Collected data entries:

──────

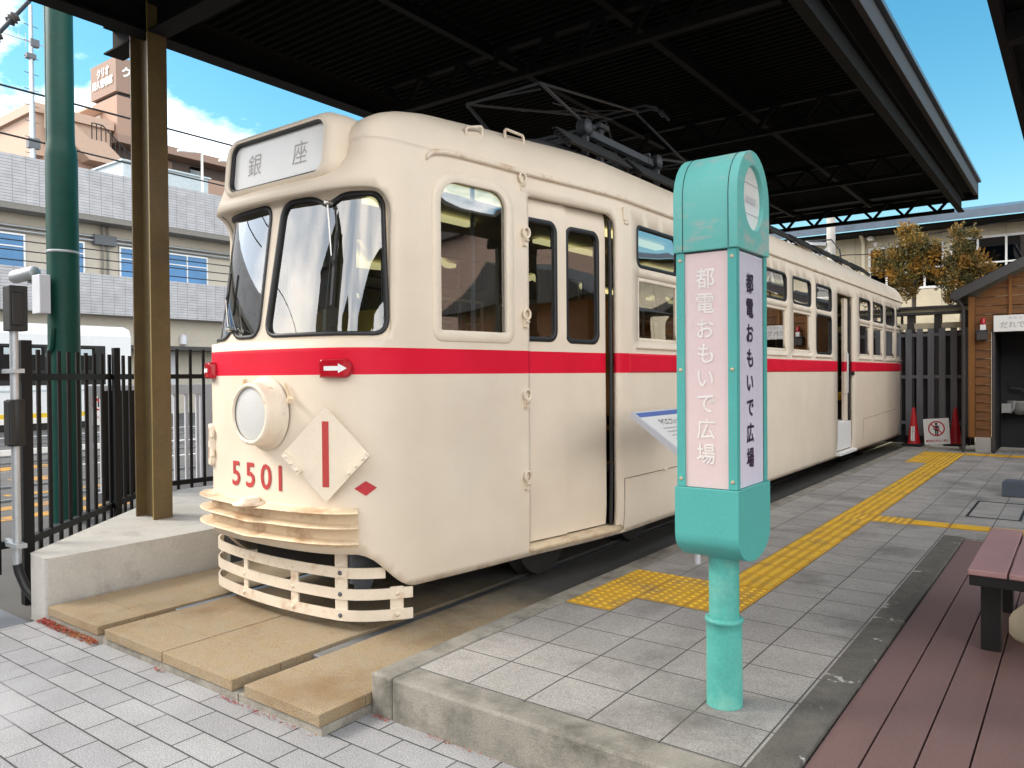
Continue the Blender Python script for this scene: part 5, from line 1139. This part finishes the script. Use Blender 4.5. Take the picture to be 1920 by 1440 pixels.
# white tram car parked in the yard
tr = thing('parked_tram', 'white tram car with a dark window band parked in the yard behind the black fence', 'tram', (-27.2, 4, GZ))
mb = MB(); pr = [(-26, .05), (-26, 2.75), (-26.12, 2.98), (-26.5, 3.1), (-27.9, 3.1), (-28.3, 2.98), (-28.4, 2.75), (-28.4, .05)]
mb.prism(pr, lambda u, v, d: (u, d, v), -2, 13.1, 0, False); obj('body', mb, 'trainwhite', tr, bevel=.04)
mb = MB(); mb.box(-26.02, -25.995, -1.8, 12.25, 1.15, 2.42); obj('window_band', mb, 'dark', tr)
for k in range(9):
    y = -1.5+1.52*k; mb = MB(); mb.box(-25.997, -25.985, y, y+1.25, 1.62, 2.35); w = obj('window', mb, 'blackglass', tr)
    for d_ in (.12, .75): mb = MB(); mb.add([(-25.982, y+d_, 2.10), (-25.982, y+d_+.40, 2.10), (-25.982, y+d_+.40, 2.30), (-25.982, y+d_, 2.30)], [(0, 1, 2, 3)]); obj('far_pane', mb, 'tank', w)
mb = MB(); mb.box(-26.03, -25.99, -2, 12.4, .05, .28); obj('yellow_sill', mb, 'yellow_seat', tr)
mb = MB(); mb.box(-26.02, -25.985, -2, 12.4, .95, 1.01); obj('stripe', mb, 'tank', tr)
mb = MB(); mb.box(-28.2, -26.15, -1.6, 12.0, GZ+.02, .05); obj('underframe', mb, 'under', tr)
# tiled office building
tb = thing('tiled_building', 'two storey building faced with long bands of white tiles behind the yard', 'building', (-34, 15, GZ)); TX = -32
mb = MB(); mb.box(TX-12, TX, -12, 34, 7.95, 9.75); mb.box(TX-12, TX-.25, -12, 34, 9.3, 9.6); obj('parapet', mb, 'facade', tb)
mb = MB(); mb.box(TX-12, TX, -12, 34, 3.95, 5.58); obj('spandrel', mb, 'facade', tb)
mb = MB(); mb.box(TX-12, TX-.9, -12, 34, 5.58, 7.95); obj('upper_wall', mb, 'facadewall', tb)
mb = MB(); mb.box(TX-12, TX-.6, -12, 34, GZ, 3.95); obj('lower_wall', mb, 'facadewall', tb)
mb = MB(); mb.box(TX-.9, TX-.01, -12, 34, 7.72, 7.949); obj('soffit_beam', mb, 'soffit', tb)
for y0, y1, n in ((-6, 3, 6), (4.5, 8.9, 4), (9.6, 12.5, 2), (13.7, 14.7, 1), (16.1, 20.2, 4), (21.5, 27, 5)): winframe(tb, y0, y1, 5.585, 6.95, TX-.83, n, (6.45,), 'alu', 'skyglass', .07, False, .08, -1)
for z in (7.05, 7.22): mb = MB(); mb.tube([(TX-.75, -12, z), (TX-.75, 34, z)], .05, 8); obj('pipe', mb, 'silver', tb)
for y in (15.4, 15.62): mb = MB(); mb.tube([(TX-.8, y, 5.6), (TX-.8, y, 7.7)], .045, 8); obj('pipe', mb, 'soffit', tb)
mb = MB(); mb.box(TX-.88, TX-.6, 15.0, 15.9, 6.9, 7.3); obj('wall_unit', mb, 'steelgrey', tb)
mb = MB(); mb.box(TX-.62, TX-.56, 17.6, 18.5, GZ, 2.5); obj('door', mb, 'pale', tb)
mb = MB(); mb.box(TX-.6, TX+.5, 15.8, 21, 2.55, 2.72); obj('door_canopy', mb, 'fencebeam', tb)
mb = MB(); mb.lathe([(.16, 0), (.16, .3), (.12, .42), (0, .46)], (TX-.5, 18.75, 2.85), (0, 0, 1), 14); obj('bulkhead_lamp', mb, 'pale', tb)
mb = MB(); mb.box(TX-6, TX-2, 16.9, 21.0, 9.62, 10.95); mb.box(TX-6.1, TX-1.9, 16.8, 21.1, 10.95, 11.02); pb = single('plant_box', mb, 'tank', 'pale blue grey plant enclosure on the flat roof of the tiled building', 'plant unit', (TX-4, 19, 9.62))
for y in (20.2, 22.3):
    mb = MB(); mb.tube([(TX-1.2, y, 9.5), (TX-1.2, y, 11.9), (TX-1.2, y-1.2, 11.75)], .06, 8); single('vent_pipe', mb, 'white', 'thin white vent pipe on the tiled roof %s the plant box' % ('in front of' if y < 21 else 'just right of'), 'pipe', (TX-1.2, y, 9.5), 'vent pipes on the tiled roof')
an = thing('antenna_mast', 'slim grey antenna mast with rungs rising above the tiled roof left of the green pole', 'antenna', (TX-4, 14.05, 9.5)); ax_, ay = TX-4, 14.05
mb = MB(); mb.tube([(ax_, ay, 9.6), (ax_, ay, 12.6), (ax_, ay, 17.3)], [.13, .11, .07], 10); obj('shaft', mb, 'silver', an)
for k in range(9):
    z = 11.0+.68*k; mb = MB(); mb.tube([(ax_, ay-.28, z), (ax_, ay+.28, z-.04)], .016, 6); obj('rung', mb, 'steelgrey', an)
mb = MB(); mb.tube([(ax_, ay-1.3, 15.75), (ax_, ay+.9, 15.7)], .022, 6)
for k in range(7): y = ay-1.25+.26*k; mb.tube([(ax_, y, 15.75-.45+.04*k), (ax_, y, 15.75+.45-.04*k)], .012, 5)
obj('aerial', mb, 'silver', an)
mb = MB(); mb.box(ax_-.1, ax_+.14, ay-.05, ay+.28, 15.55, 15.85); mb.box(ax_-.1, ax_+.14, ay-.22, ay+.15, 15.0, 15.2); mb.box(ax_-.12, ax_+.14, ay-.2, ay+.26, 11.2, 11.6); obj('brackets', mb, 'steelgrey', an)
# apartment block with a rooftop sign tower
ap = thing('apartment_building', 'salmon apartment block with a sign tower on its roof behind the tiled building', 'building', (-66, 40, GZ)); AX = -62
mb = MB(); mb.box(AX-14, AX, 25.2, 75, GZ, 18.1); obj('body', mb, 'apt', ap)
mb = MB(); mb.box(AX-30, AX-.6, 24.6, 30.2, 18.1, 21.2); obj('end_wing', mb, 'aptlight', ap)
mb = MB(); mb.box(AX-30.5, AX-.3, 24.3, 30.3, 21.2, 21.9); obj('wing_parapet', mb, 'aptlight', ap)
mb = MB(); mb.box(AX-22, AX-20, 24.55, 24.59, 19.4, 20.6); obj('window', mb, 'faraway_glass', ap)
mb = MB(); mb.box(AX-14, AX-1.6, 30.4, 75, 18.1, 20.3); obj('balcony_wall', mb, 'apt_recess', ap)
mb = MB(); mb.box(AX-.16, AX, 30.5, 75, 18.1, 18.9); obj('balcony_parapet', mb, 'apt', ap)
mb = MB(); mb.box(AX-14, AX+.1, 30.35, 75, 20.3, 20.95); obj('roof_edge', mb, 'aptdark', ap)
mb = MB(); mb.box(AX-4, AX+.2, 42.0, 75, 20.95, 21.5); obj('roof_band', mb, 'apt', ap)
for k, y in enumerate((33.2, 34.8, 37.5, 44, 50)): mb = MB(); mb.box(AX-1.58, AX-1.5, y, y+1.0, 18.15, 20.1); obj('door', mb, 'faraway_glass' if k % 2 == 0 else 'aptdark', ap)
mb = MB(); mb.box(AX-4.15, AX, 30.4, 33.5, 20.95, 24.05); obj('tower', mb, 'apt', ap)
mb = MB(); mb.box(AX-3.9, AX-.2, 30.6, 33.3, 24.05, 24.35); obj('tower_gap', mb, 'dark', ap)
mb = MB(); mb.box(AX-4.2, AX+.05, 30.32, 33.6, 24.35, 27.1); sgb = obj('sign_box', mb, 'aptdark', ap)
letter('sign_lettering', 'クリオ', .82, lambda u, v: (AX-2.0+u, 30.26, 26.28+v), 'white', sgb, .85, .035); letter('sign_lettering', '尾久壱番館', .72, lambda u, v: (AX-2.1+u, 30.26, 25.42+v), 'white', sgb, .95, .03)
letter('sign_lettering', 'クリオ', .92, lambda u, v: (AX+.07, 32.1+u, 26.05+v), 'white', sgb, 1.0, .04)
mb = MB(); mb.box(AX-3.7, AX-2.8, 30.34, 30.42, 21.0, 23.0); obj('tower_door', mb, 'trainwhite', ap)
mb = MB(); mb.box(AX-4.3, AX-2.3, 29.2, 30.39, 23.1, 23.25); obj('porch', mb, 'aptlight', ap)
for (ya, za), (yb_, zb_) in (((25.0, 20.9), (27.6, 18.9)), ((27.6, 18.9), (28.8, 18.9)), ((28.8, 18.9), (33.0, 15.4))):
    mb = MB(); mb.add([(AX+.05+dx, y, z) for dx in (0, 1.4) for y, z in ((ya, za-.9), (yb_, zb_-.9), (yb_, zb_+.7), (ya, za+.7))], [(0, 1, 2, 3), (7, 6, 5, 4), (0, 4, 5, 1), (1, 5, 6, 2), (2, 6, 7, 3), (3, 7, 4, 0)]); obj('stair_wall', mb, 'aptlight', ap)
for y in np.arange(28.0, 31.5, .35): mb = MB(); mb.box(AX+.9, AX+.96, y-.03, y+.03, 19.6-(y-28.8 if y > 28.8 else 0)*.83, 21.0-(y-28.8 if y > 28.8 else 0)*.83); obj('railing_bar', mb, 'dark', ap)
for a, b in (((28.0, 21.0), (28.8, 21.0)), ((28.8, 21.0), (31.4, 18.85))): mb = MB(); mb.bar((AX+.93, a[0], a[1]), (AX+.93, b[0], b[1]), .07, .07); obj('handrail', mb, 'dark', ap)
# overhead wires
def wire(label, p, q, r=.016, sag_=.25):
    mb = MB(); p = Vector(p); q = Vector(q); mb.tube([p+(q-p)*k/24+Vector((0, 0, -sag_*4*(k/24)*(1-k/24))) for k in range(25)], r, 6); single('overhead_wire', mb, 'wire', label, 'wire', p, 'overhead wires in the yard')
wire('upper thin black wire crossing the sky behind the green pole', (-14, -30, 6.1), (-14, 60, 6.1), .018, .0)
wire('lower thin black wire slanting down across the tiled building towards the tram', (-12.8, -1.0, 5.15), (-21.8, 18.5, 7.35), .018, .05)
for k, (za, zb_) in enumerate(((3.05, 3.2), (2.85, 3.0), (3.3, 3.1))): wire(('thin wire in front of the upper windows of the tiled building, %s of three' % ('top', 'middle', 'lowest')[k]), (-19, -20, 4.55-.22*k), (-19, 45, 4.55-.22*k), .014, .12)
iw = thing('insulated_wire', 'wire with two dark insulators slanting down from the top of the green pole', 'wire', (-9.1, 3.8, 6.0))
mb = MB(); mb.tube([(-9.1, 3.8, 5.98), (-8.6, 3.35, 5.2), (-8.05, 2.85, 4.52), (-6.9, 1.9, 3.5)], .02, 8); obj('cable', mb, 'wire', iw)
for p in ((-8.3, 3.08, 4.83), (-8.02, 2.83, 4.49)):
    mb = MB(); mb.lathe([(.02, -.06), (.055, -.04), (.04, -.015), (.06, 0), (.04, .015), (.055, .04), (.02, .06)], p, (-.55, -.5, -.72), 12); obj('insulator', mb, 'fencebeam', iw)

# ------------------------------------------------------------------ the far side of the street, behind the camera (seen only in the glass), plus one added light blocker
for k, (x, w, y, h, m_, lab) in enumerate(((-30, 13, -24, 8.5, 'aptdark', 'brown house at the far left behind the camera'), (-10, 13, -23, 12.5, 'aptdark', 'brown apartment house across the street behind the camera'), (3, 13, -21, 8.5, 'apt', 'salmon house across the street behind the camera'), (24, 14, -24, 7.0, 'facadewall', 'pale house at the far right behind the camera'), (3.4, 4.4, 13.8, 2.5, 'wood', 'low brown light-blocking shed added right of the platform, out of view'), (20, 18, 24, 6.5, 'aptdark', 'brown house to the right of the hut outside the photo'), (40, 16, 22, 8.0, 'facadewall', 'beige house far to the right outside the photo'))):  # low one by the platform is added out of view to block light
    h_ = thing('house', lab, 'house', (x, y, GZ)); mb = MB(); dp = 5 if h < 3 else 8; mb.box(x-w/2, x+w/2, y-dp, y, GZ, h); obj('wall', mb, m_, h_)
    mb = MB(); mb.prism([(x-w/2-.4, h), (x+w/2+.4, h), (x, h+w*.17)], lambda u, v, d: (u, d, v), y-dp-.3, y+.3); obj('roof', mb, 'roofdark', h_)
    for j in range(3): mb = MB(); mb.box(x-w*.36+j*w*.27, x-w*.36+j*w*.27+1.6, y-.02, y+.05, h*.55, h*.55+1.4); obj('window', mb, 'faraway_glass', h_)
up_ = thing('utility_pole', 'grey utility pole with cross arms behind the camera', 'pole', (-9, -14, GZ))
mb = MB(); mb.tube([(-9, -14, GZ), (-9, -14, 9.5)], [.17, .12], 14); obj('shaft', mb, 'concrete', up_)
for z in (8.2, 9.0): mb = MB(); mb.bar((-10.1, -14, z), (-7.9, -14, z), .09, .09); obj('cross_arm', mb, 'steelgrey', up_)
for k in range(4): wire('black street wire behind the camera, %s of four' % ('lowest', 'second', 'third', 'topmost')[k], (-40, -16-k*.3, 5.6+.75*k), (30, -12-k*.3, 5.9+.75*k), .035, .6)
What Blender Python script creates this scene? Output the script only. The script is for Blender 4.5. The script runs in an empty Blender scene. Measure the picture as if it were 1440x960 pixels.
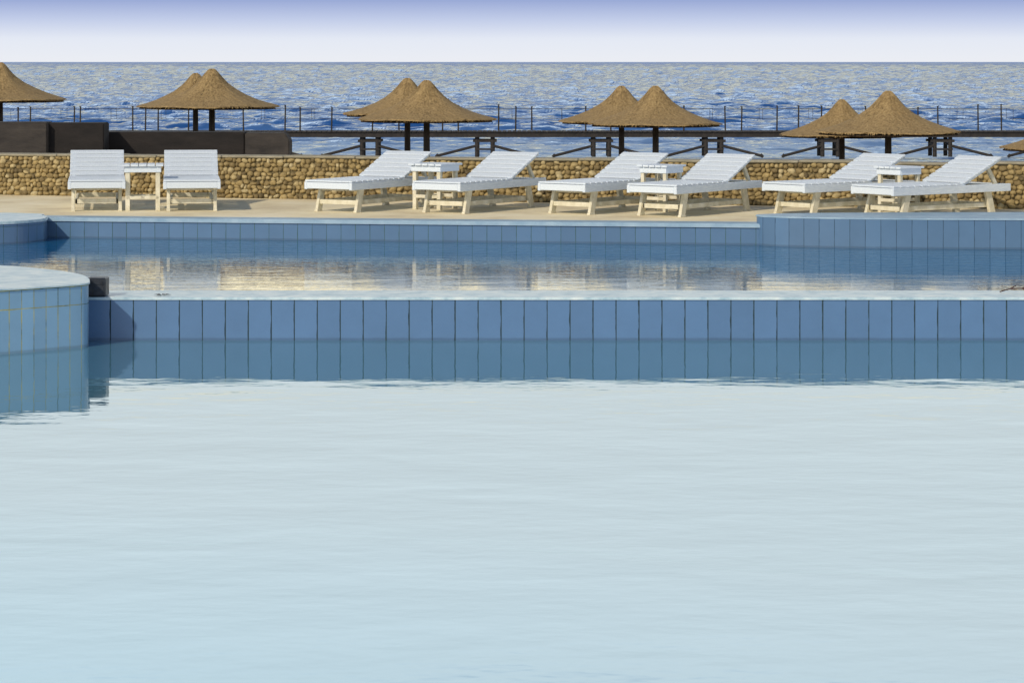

──────

Your task ->
Provide only the count of lines in the data above that include the string "from".

Result for this exercise ->
2